Now, I’m not talking about an outside perspective leading to the solution of a problem. I’m talking about characters that are made out to be much more clever, skilled, competent… then they actually are. Sometimes this can go by unnoticed (mostly). Other times one might sit there, wondering just why the heck no one else thought of that at all/how they are baffled by this turn of events.
It’s a problem of a ‘sliding scale of competence’:
In reality an average person would be the zero on a scale going from -10 to 10. Leaning towards -1 or 1 in some fields here and there. But nevertheless, this is where you’ll find the average person in terms of skill, knowledge etc.
Talent is up to 3, everything beyond that is training and skill, even with ‘geniuses’.
Even if we’d have superpowers IRL, the scale wouldn’t budge, cause you still need to know how to use them. Being immensely powerful means nothing if you don’t know how to use things.
In fiction, however, the scale often gets nudged down to make one or two characters (sometimes even more) appear more skilled, clever etc than they are.
Where the average person suddenly seems to be a -5 or such, while what the hypergenius did is… not all that clever at all.
One way for authors to notice they did that is the sentence
‘Experts are still clueless how X achieved this’ (or similar)
That is one big warning sign, because what this sentence is meant to tell the reader is simple:
Char X, whether ordinary person or hypergenius, baffles the EXPERTS.

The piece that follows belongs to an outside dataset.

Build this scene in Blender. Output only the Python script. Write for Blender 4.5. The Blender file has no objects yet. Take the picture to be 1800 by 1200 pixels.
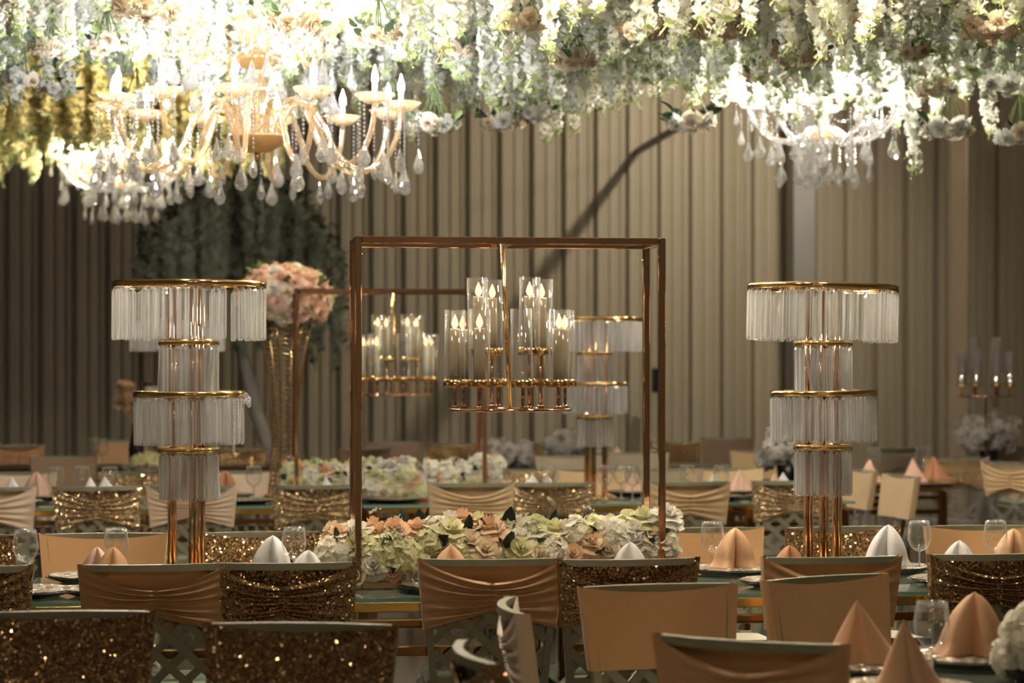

What is (subconsciously) shows the reader (or can easily come across as) is that the author didn’t hold much interest in writing this thing to make sense, even in-universe.
It can lead to the reader feeling as if the author thought they wouldn’t understand anything more complex then:
X is the hero and thus more clever than everyone thus X wins.
On way to avoid this is to put more work into worldbuilding:
- why would the experts be baffled?
- why could no one else come up with that solution?
etc
and give answers that go beyond ‘X is a genius’.
It is more work, but it helps greatly with a story.